- [TASK DETAILS]
Copy out exactly the lines from the first line of the material below through the line containing "from mathutils import Vector, Matrix", and nothing beyond them.

- [DATA SHOWN]
++++++
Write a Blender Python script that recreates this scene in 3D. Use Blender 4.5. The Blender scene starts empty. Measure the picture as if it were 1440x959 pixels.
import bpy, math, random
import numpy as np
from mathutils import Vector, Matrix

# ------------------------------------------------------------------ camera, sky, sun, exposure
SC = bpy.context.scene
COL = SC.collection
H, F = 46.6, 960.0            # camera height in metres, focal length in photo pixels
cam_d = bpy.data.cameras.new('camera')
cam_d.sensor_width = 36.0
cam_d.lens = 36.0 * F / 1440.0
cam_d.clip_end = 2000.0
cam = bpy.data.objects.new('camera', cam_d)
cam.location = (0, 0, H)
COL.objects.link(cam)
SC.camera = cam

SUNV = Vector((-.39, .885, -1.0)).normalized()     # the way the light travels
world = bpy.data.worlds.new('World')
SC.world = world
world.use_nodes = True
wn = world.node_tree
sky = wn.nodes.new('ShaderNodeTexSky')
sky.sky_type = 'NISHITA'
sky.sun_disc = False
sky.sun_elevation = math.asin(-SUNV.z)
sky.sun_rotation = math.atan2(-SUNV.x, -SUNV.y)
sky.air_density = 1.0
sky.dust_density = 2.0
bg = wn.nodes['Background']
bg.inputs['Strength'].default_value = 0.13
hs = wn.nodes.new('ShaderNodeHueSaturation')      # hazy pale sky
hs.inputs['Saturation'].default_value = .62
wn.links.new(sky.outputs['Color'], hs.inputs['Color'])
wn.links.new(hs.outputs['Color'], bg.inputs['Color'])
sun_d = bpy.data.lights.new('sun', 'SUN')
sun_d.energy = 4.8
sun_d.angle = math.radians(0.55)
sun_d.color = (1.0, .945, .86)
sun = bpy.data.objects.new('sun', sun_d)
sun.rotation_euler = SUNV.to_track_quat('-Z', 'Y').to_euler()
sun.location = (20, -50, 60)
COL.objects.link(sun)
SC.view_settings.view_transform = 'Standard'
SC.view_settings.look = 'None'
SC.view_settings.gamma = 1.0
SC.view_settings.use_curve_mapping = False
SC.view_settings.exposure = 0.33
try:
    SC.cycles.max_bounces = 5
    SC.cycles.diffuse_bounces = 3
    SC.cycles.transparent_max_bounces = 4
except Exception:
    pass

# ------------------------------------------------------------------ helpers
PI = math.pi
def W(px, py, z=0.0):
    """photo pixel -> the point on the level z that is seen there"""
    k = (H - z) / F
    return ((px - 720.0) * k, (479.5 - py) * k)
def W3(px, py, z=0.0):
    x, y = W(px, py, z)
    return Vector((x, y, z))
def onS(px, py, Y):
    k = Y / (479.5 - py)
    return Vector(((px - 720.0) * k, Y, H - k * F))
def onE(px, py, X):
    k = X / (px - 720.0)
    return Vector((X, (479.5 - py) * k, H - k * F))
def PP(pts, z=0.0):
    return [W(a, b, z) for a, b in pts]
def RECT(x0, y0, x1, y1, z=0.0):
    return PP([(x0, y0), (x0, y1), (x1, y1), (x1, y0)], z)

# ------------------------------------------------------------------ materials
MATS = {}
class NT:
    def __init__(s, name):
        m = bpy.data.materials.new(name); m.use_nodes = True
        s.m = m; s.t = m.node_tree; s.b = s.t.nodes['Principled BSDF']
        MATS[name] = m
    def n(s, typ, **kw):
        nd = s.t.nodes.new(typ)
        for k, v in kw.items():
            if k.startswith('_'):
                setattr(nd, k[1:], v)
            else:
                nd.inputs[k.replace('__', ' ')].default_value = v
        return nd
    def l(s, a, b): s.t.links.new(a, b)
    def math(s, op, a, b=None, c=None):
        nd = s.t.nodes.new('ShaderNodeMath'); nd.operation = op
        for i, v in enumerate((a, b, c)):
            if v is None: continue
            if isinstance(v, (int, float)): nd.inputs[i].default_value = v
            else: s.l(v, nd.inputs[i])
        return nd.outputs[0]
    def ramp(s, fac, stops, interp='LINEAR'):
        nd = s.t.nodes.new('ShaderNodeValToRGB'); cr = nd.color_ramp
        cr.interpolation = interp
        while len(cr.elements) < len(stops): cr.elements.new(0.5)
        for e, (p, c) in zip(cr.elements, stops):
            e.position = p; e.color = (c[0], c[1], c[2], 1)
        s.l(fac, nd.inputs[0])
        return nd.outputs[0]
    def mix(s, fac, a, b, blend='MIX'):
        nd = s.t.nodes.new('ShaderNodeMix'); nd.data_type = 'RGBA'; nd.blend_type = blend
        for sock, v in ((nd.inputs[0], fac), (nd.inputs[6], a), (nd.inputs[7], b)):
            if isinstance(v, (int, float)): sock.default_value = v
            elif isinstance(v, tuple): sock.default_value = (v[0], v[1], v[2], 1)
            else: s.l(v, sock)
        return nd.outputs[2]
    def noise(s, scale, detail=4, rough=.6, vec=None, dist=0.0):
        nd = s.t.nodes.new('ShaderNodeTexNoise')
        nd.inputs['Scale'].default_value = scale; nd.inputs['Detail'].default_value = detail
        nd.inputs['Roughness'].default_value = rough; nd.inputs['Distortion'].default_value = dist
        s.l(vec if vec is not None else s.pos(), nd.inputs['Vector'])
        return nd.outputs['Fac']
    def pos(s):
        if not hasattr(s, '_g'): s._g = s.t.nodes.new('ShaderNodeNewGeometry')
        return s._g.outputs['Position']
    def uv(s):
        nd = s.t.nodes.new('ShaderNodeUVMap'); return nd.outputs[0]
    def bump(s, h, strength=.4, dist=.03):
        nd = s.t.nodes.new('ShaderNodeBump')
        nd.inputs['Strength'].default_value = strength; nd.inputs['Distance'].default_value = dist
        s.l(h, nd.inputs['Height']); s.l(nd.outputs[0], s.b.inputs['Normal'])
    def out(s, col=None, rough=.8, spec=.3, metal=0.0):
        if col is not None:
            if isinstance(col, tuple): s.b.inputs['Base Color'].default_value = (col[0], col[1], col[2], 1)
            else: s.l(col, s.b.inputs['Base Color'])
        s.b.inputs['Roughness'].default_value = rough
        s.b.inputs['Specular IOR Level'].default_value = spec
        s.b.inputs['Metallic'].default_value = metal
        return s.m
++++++
- [WRITTEN SOLUTION]
Write a Blender Python script that recreates this scene in 3D. Use Blender 4.5. The Blender scene starts empty. Measure the picture as if it were 1440x959 pixels.
import bpy, math, random
import numpy as np
from mathutils import Vector, Matrix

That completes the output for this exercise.